My daughter has gotten used to my tears since I have been reading to her for years. For school I read her a book on Abe Lincoln and of course when he got shot, I started getting the high pitched, slightly squeaky timbre to my voice and she looked at me with her astonished face that quickly turned to her compassionate face. Same with Helen Keller when she finally came to the immense realization that every thing she touched had a name and she could communicate and understand with those names; she ran to Mrs. Keller and asked Anne what her name was. When Anne signed "mother" in Helen's hand I simply could not keep reading; I had to take a minute to weep.
 
So just a couple months ago when I read Daphne a book about Amelia Earhart and I got to the last chapter where her husband read the letter she had left for him in the event that she did not make it back from her flight around the world Daphne already new the water works were coming and she laid a sympathetic hand on my shoulder.
 
The same occurs when I hear of people who don't love to read or maybe just don't read... it makes me feel like crying for them; seriously, I get a little pang in my insides just thinking of all they miss. I could not imagine my world without my book friends and the wealth of knowledge I have had the pleasure to explore with them.  Sufficed to say, it is not easy to bring my recommendations down to five but I understand that a list of 50 is not palatable to the general populace and perhaps a number so small as five could be an attainable goal for many.

Reading is at once a sedative and a stimulant, an enhanced reality and a glorious escape. If you have not read these titles procure yourself a copy via Barnes, Amazon, the library, a handy internet option called Thriftbooks.com, or a blessed yard sale for pete's sake.

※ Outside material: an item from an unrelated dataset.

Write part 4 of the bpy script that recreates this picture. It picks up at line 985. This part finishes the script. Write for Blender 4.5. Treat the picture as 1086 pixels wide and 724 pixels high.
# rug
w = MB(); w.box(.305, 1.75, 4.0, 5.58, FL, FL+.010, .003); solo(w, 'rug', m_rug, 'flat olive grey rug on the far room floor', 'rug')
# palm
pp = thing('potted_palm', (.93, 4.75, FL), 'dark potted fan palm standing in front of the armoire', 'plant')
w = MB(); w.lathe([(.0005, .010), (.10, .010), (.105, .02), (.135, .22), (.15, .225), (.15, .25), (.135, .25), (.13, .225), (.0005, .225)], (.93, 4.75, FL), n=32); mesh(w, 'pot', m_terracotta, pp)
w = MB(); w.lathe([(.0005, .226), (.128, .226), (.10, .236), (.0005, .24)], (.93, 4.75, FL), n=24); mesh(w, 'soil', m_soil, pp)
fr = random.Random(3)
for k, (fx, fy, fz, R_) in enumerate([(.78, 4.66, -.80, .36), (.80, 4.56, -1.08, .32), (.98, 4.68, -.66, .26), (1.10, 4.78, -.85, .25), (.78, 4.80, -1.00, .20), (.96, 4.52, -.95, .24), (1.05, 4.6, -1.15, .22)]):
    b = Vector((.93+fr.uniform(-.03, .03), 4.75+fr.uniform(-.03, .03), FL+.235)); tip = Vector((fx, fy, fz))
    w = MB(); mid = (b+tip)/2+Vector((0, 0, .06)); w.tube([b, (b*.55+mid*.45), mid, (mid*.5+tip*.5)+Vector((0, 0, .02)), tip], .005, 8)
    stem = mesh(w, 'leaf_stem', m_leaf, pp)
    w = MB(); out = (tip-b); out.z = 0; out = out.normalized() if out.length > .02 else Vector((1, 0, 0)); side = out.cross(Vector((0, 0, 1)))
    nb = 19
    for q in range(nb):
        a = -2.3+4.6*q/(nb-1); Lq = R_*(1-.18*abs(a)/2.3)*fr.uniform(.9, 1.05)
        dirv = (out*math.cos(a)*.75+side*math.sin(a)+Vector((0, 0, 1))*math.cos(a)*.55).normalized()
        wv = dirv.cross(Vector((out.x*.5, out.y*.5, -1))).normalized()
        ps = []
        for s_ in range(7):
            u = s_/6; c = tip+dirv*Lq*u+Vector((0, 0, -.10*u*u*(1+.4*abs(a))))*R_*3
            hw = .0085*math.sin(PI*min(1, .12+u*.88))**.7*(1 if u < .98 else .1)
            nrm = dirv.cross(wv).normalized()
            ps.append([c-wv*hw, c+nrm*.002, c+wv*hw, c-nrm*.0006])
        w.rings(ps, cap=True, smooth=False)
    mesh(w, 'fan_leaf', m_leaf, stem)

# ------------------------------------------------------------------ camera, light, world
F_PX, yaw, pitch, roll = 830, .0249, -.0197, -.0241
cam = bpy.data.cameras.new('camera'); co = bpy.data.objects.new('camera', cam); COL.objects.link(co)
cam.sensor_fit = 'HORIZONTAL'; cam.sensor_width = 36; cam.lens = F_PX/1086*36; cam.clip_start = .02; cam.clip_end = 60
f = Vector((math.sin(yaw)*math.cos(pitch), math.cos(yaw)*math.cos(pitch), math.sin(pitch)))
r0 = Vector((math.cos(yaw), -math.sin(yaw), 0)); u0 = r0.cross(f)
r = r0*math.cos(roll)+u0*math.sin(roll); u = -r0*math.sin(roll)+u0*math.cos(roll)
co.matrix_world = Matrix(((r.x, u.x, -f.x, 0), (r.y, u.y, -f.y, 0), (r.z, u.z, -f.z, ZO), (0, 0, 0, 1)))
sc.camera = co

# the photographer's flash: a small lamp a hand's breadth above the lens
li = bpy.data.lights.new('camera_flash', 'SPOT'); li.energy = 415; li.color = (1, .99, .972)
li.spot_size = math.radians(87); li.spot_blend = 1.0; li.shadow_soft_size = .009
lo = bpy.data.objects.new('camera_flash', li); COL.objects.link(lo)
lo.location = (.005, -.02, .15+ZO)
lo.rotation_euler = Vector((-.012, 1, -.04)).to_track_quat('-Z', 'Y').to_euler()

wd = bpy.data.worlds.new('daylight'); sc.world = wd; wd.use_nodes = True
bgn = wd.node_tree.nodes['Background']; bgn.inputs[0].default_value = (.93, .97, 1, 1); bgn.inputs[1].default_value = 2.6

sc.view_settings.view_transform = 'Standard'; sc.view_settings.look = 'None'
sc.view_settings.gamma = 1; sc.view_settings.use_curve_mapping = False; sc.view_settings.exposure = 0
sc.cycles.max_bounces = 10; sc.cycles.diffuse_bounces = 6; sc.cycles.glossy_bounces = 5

  • Dracula. A powerful and spiritually stirring book full of adventure and true heroism. As a teenager I was deterred by the seeming dark subject matter, I mean, the notorious blood sucker, the blood sucker that was responsible for inspiring blood sucking fiction everywhere; but then I read it and wondered why I didn’t read it sooner. A must read.
  • Pride and prejudice. Obviously this is one of the best books of all time and if you haven’t read it you couldn’t possibly be told why with enough eloquence so I will spare my words and simply say: Read it!
  • How to win friends and influence people. This is only relevant if you ever come in contact with others of the human race. If you have kids, have parents, go to the grocery store, have co-workers, eat out, talk on the phone or basically live in the world of people, this is an excellent human relations resource.
  • Gaining favor with God and man. Written in the 1800’s this book was out of print for a long time before being picked up by a connoisseur of great old literature and reprinted. When young, my dad read us a short chapter every night or morning as an augmentation of our usual devotions. You just don’t find a book like this every day. Valuable insights and, what has sadly become, old fashioned principles. Look for it on Amazon.
  • Happiness is a serious problem. I have read a mountain of self help books maybe because I went thru a period where I really needed some help or maybe I have just found the encouragement to self evaluate, found in books like those, helpful in every day life. Regardless of this, Dennis Praeger really boils it all down in an intelligent and well-expressed 170 pages.
 “All happy people are grateful. Ungrateful people cannot be happy. We tend to think that being unhappy leads people to complain, but it’s truer to say that complaining leads to people becoming unhappy.”
Dennis Prager
     

 “These friends - and he laid his hand on some of the books - have been good friends to me, and for some years past, ever since I had the idea of going to London, have given me many, many hours of pleasure. Through them I have come to know your great England; and to know her is to love her. I long to go through the crowded streets of your mighty London, to be in the midst of the whirl and rush of humanity, to share its life, its change, its death, and all that makes it what it is.”